Given material >>
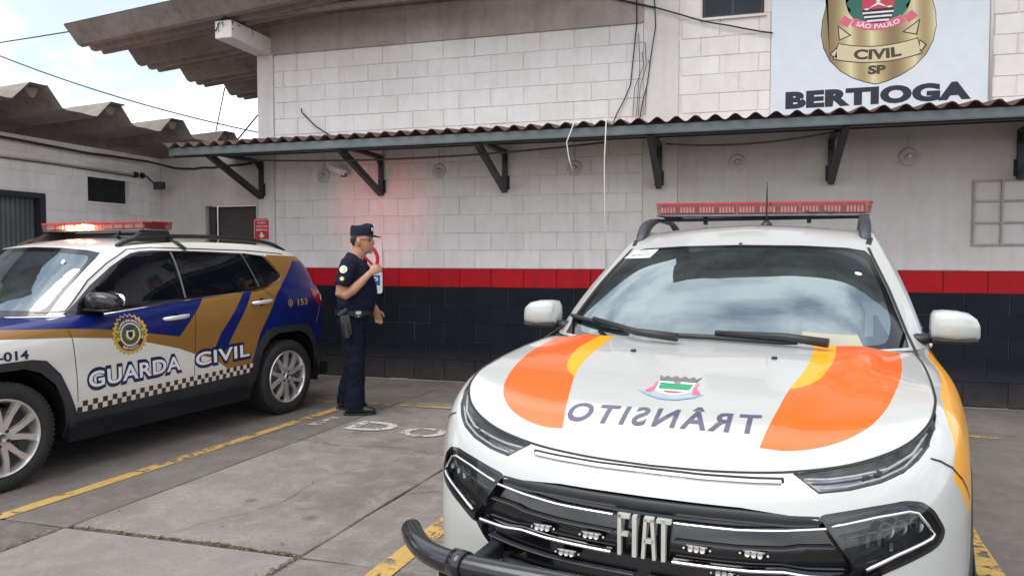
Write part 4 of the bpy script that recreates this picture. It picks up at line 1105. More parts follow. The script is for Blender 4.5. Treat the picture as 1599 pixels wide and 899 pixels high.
# ================================================================ the patrol SUV at the left
M['suv_white'] = paint('suv_white_paint', (.66, .65, .61)); M['suv_blue'] = paint('suv_blue_wrap', (.0015, .010, .115), .4, dirt=.03, coat=.45); M['suv_gold'] = paint('suv_gold_wrap', (.25, .125, .028), .4, dirt=.06, coat=.5)
M['clad'] = simple('textured_grey_cladding', (.018, .021, .024), .55, var=.5, vs=7, bmp=.2, bs=300)
M['decal_white'] = simple('decal_white', (.72, .74, .78), .35, coat=.5, var=.03); M['decal_navy'] = simple('decal_navy', (.010, .012, .05), .35, coat=.5, var=.05)
M['decal_black'] = simple('decal_black', (.018, .012, .018), .35, coat=.5, var=.05); M['decal_gold'] = simple('decal_gold', (.50, .36, .05), .35, coat=.5, var=.12, vs=40)
M['decal_red'] = simple('decal_dark_red', (.10, .01, .02), .35, coat=.5); M['decal_green'] = simple('decal_green', (.05, .10, .03), .35, coat=.5); M['gap'] = simple('panel_gap', (.008, .008, .009), .7)
M['lens_red'] = simple('red_lens', (.30, .012, .02), .12, coat=1, spec=.7)
M['handle_bright'] = simple('bright_handle', (.75, .76, .78), .2, .35, coat=.5, var=.04); M['mirror_black'] = simple('mirror_black', (.010, .011, .014), .22, coat=.3)
suv = thing('patrol_suv', 'patrol suv in white, blue and gold livery reading GUARDA CIVIL, parked at the left', 'car', (-5.417, 2.775, 0), rad(-7.65))
sh = Shell(JEEP)
right = lambda c, n: c.x > .35 and n.x > .12
left = lambda c, n: c.x < -.35 and n.x < -.12
WB, A0 = 2.656, .90
YR = A0+WB
def both(P, ax, tag_=None, mat=None, ymax=None, zmax=9):
    sh.cut(P, ax, lambda c, n: right(c, n) and c.z < zmax, tag_, mat); sh.cut(P, ax, lambda c, n: left(c, n) and c.z < zmax, tag_, mat)
# livery: 0 white, 1 blue, 2 gold, 3 cladding
gold_top = [(-.1, 1.03), (.9, 1.034), (1.38, 1.005), (1.63, .98), (2.01, .915), (2.27, .866), (2.29, .861), (2.46, 1.035), (2.583, 1.162), (2.64, 1.22)]
gold_bot = [(-.1, .965), (.9, .976), (1.384, .943), (1.707, .907), (2.0, .845), (2.288, .766), (2.43, .709), (2.60, .655), (2.70, .60), (2.76, .555), (2.82, .52), (3.09, .50)]
blue_zone = [(-.2, 1.3), (-.2, 1.03)]+gold_top[1:]+[(2.64, 1.30)]
both([(-.2, 1.36), (2.2, 1.36), (2.9, 1.7), (4.6, 1.7), (4.6, .3), (3.09, .3)]+gold_bot[::-1]+[(-.2, .97)], (1, 2), None, 2, zmax=1.515)
both(blue_zone, (1, 2), None, 1)
both([(3.039, 1.195), (2.726, .848), (2.664, .74), (2.60, .66), (2.74, .66), (2.804, .734), (2.869, .835), (3.153, 1.222), (3.15, 1.26)], (1, 2), None, 1)
both([(3.06, .48), (3.086, .569), (3.188, .805), (3.426, 1.147), (3.693, 1.373), (3.80, 1.46), (4.8, 1.46), (4.8, .3), (3.06, .3)], (1, 2), None, 1)
rear_sel = lambda c, n: c.y > 3.9 and n.y > .35 and c.z < 1.5
for f in sh.bm.faces:
    c = f.calc_center_median()
    if c.y > 4.0 and c.z < 1.45 and f.material_index == 0: f.material_index = 1
    if c.y < 1.42 and c.z > .985 and f.normal.z > .15 and f.material_index == 0 and c.z < 1.10: f.material_index = 1
# white roof band and pillars stay white above this line
both([(1.30, 1.07), (1.41, 1.087), (1.47, 1.12), (1.64, 1.285), (1.82, 1.412), (2.02, 1.515), (2.2, 1.54), (3.2, 1.530), (3.42, 1.52), (3.72, 1.512), (3.95, 1.505), (4.6, 1.52), (4.6, 2), (.9, 2), (.9, 1.12)], (1, 2), None, 0)
# checker band and cladding
cb0, cb1 = (1.408, .414), (3.127, .467)
sill_line = [(1.30, .40), cb0, cb1, (3.30, .47)]
both([(1.30, .1), (1.30, .41)]+[cb0, cb1]+[(3.3, .47), (3.3, .1)], (1, 2), None, 3)
both([(-.3, .1), (-.3, .50), (.45, .50), (.45, .1)], (1, 2), None, 3)
both([(3.9, .1), (3.9, .60), (4.8, .60), (4.8, .1)], (1, 2), None, 3)
for f in sh.bm.faces:
    c = f.calc_center_median()
    if c.z < .47 and (c.y < .5 or c.y > 3.9): f.material_index = 3
arch_o = [(-.53, .10), (-.50, .42), (-.44, .58), (-.38, .71), (-.28, .80), (-.20, .825), (.20, .828), (.29, .81), (.385, .71), (.45, .56), (.50, .42), (.53, .10)]
arch_i = [(-.44, .08), (-.435, .34), (-.405, .50), (-.35, .64), (-.25, .735), (-.14, .775), (.14, .775), (.25, .735), (.35, .64), (.405, .50), (.435, .34), (.44, .08)]
for yc in (A0, YR):
    dz = .02 if yc > 2 else 0
    both([(yc+a, b+dz) for a, b in arch_o], (1, 2), 30, 3, zmax=1.0)
    both([(yc+a, b+dz*.5) for a, b in arch_i], (1, 2), 31, None, zmax=1.0)
bmesh.ops.delete(sh.bm, geom=[f for f in sh.bm.faces if f[sh.reg] == 31], context='FACES')
# windows: one black band, panes inside it
DLO = [(1.414, 1.088), (1.603, 1.084), (2.404, 1.152), (3.165, 1.196), (3.30, 1.215), (3.50, 1.285), (3.545, 1.315), (3.52, 1.36), (3.384, 1.511), (3.186, 1.532), (2.63, 1.549), (2.22, 1.552), (2.10, 1.545), (2.01, 1.528), (1.92, 1.487), (1.81, 1.426), (1.626, 1.296), (1.50, 1.18), (1.40, 1.10)]
both(DLO, (1, 2), 10)
w_front = [(1.66, 1.105), (2.375, 1.168), (2.352, 1.532), (2.22, 1.535), (2.10, 1.526), (2.01, 1.508), (1.92, 1.468), (1.81, 1.405), (1.66, 1.28)]
w_tri = [(1.47, 1.105), (1.62, 1.105), (1.62, 1.262), (1.56, 1.21), (1.47, 1.135)]
w_rear = [(2.425, 1.172), (3.215, 1.215), (3.105, 1.520), (2.63, 1.531), (2.395, 1.532)]
w_q = [(3.345, 1.245), (3.50, 1.305), (3.51, 1.345), (3.375, 1.495), (3.215, 1.513)]
for i, P in enumerate((w_front, w_rear, w_q)): both(rounded(P, .012, 2), (1, 2), 11+i)
# windscreen and rear glass
wsP = [(-.725, 1.09), (-.55, 1.086), (0, 1.076), (.55, 1.086), (.725, 1.09), (.718, 1.13), (.622, 1.48), (.60, 1.532), (.52, 1.552), (.3, 1.570), (0, 1.577), (-.3, 1.570), (-.52, 1.552), (-.60, 1.532), (-.622, 1.48), (-.718, 1.13)]
wsel = lambda c, n: c.y < 2.05 and n.y < -.25 and c.z > 1.06
sh.cut(wsP, (0, 2), wsel, 14)
wsI = rounded(offset_poly([(-.70, 1.115), (0, 1.115), (.70, 1.115), (.615, 1.46), (.57, 1.525), (.3, 1.548), (0, 1.556), (-.3, 1.548), (-.57, 1.525), (-.615, 1.46)], .012), .05, 4)
sh.cut(wsI, (0, 2), wsel, 15)
sh.cut([(-.56, 1.24), (.56, 1.24), (.50, 1.49), (-.50, 1.49)], (0, 2), lambda c, n: c.y > 3.7 and n.y > .2, 16)
# lamps
both([(3.94, 1.19), (4.06, 1.165), (4.16, 1.12), (4.30, 1.04), (4.30, .99), (4.16, .985), (4.05, 1.01), (3.97, 1.09)], (1, 2), 17)
sh.cut([(.82, .80), (.50, .80), (.47, .88), (.55, .915), (.74, .925), (.84, .90)], (0, 2), lambda c, n: c.y < .55, 18); sh.cut(mir([(.82, .80), (.50, .80), (.47, .88), (.55, .915), (.74, .925), (.84, .90)]), (0, 2), lambda c, n: c.y < .55, 18)
sh.cut([(-.46, .79), (.46, .79), (.44, .885), (-.44, .885)], (0, 2), lambda c, n: c.y < .4, 19)
# doors
d1 = [(1.342+.0, 1.075), (1.384, .951), (1.408, .70), (1.414, .36), (2.426, .36), (2.43, .50), (2.452, .85), (2.463, 1.046), (2.405, 1.150), (1.603, 1.083), (1.43, 1.087)]
d2_ = [(2.426, .36), (2.43, .50), (2.452, .85), (2.463, 1.046), (2.405, 1.152), (3.165, 1.195), (3.255, 1.21), (3.335, 1.16), (3.418, 1.104), (3.475, .98), (3.500, .87), (3.30, .83), (3.18, .72), (3.10, .58), (3.06, .42), (3.05, .36)]
both(d1, (1, 2), 40); both(d2_, (1, 2), 41)
mats = [M['suv_white'], M['suv_blue'], M['suv_gold'], M['clad']]
seal = M['gloss_black']
wo = sh.take(14, 'windscreen_frit', M['gloss_black'], suv, .002)
M['screen_glass'] = None
def screen_mat():
    m, t, b = NT('windscreen_glass'); t.nodes.remove(b); out = [n for n in t.nodes if n.type == 'OUTPUT_MATERIAL'][0]
    gl = t.nodes.new('ShaderNodeBsdfGlossy'); gl.inputs['Roughness'].default_value = .015; gl.inputs['Color'].default_value = (.74, .90, .97, 1)
    tr = t.nodes.new('ShaderNodeBsdfTransparent'); tr.inputs['Color'].default_value = (.42, .50, .47, 1)
    fr = t.nodes.new('ShaderNodeFresnel'); fr.inputs['IOR'].default_value = 3.4
    p = pos(t, True); n = noise(t, 2.0, 3, .5, p); bp = t.nodes.new('ShaderNodeBump'); bp.inputs['Strength'].default_value = .04; bp.inputs['Distance'].default_value = .02; lnk(t, n, bp.inputs['Height']); lnk(t, bp.outputs[0], gl.inputs['Normal'])
    # bluish diffuse haze, put in to brighten the screen like reflected sky
    df = t.nodes.new('ShaderNodeBsdfDiffuse'); df.inputs['Color'].default_value = (.42, .52, .56, 1)
    m1 = t.nodes.new('ShaderNodeMixShader'); lnk(t, fr.outputs[0], m1.inputs[0]); lnk(t, tr.outputs[0], m1.inputs[1]); lnk(t, gl.outputs[0], m1.inputs[2])
    m2 = t.nodes.new('ShaderNodeMixShader'); lnk(t, ramp(t, noise(t, 5, 6, .7, p), [(.3, (.02,)*3), (.8, (.09,)*3)]), m2.inputs[0]); lnk(t, m1.outputs[0], m2.inputs[1]); lnk(t, df.outputs[0], m2.inputs[2])
    lnk(t, m2.outputs[0], out.inputs[0]); return m
M['screen_glass'] = screen_mat()
wsg = sh.take(15, 'windscreen', M['screen_glass'], suv, .002)
bnd = sh.takes(10, 'window_surround', M['gloss_black'], suv, .004, seal)
for t_, nm in ((11, 'window'), (12, 'window'), (13, 'window')): sh.takes(t_, nm, M['glass_dark'], suv, .008, seal)
sh.take(16, 'rear_window', M['glass_dark'], suv, .004, seal)
tl = sh.takes(17, 'tail_light', M['lens_red'], suv, -.006, M['lens_red'])
M['lens_clear'] = simple('lamp_lens', (.16, .17, .19), .06, .3, coat=1)
sh.takes(18, 'headlight', M['lens_clear'], suv, -.003, M['gloss_black']); sh.take(19, 'grille', M['gloss_black'], suv, .012, M['gloss_black'])
for f in sh.bm.faces:
    if f[sh.reg] == 30 and f.calc_center_median().y > 2.2: f[sh.reg] = 32
for t_ in (30, 32): sh.takes(t_, 'arch_cladding', M['clad'], suv, -.012, M['clad'])
dr1, dr1b = sh.takes(40, 'door', mats, suv, 0, None, True); dr2, dr2b = sh.takes(41, 'door', mats, suv, 0, None, True)
body = sh.finish('body', mats, suv)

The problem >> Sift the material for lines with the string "this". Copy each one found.

Task result >>
Write part 4 of the bpy script that recreates this picture. It picks up at line 1105. More parts follow. The script is for Blender 4.5. Treat the picture as 1599 pixels wide and 899 pixels high.
# white roof band and pillars stay white above this line